Safety gadget test delay

BFW Innovations business partners Grant Woolford (left) and Vicky Steel, with inventor Larry...
BFW Innovations business partners Grant Woolford (left) and Vicky Steel, with inventor Larry Burns and the crossing sensor he has invented. PHOTO: GERARD O'BRIEN
Red tape has delayed the trial of a new device which will alert drivers to people on a Dunedin pedestrian crossing.

The pole-mounted solar-powered sensor is triggered when people walk on to pedestrian crossings, alerting oncoming traffic to their presence with a flashing light.

The device was created by Dunedin inventor Larry Burns after he saw a child hit on a pedestrian crossing in Kaikorai Valley last year.

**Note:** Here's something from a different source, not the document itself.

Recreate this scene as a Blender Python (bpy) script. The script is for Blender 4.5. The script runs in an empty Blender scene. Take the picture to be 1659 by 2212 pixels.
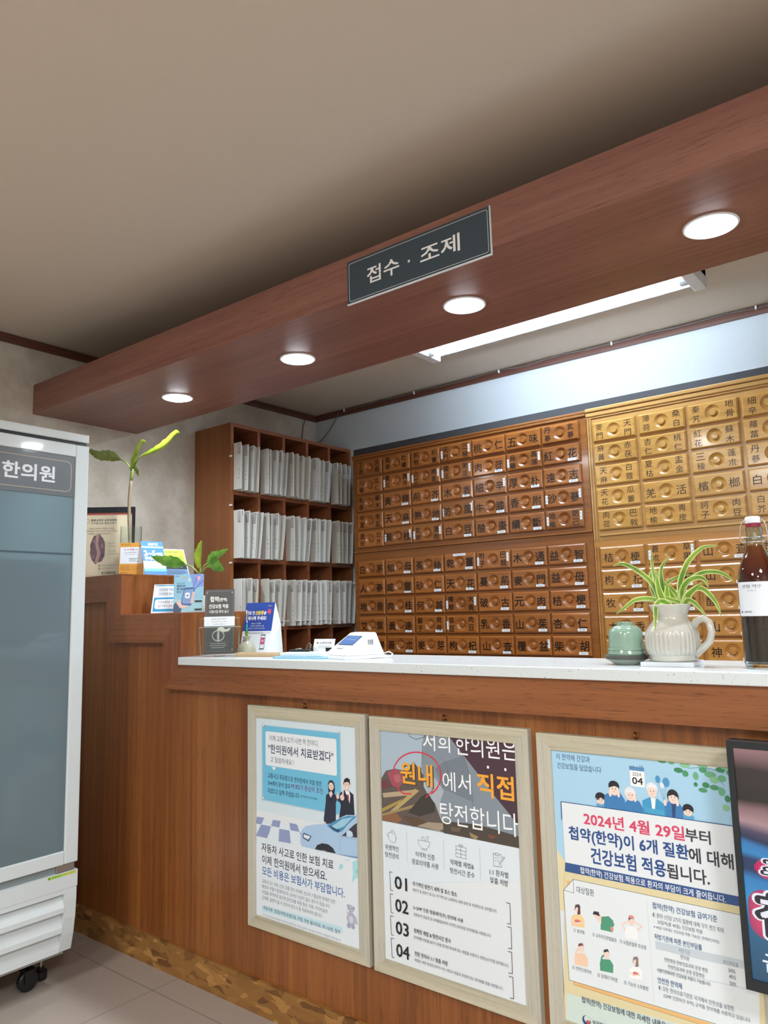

The NZ Transport Agency is working with the Dunedin City Council on an application to trial the device on the pedestrian crossing outside Tahuna Normal Intermediate School.

An agency spokeswoman said the application was necessary because without it, police might not be able to prosecute a driver if there was an incident on the crossing during the trial.

She said it was also to make sure the device did not make the crossing less safe than what was already there.

"All temporary traffic control devices have to be authorised by the transport agency in order for them to be enforceable."

She said it could take "a couple of weeks" for the application to be considered.

Mr Burns said he was disappointed with the delay, but understood the importance of the process.

His invention can simply be clipped to any sort of pole and run on a solar-powered battery, so there was no external wiring and all components were made in New Zealand.

He aimed to provide the technology for crossings outside the thousands of schools throughout New Zealand and Australia.

There was already a lot of interest in his invention from other councils around New Zealand, and he was investigating manufacturing the device in Dunedin.